Estas condiciones humanas se aprenden y cultivan durante toda la vida, pero son mayormente influenciadas por el medio; pero… ¿Cómo hacer con una sociedad resentida y violenta que ha crecido, el 80%, sin el padre, sin la madre, y en muchísimos casos, sin ninguno de los dos? Ha sido casi un lugar común en estos disparatados años escuchar aquellas consignas que vociferaban que “el soberano dejaría de ser objeto, para transformarse en sujeto…”. Aquí lo que se ha logrado tras 23 años de demagogia insana no es otra cosa que una sociedad que busca el rápido disfrute y evita el esfuerzo y el trabajo, lo que hunde sus raíces en las costumbres, prácticas e idiosincrasia de la “viveza” criolla.
Más de uno aplaude la “veda” laboral impuesta por los apagones, que también apaga aquella otra luz, la que hoy nos ocupa, y nos preocupa. Para nadie es un secreto: la crisis moral es el telón de fondo de aquello que nos afecta directamente: el descalabro de un pobre país rico, la sinrazón de tanta violencia, odio y resentimiento, y la disolución de la convivencia social. El sentimiento que predomina es el de la impotencia. Nos sentimos impotentes frente a lo que ocurre en el país. Lo hemos mencionado anteriormente: muchos indiferentes tranquilizan sus conciencias y se evitan los enfrentamientos con la realidad diciéndose a sí mismos que la verdad al fin se impone por sí sola y que existe una justicia inmanente.

Estamos cosechando una siembra de amargos y despreciables frutos: oportunismo, deshonestidad, astucia, engaño, egolatría, desprecio por el esfuerzo y falta de respeto por los demás. Si de manera responsable y comprometida queremos salir de este marasmo se hace menester cambiar esas prácticas populistas y demagógicas, reemplazando
tanto irrespeto y bellaquerías dádivas por el trabajo, porque el país no puede avanzar sin trabajar, con una actividad disciplinada y productiva. Hay que cambiar la corrupción por la honestidad, el individualismo por la solidaridad, la anomia por el respeto a las normas y, en definitiva, la viveza y sinvergüenzura por la inteligencia para llegar a tener un país respetable, vivible, amable.

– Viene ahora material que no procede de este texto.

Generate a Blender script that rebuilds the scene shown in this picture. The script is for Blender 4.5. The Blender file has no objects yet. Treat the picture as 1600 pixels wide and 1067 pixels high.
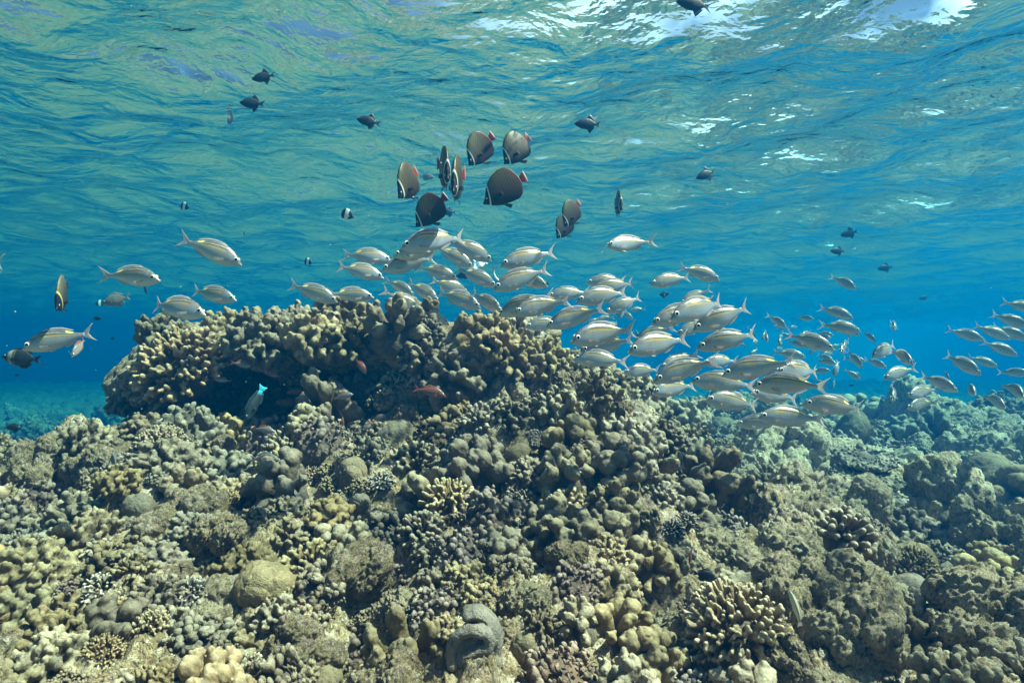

¿Nuestro país se arregló?…Que absurda expresión. La capacidad de recuperación de nuestro país está ligada a la comprensión y superación de que tanto retroceso y tanta crisis en un país que todo lo tiene, pero estamos ligados más a la conducta y forma de ser de la sociedad que a factores externos. La crisis moral es el gran tema de nuestro tiempo, el enorme reto que hemos de abordar con el fin de legarle a las generaciones futuras un país más justo, libre y solidario.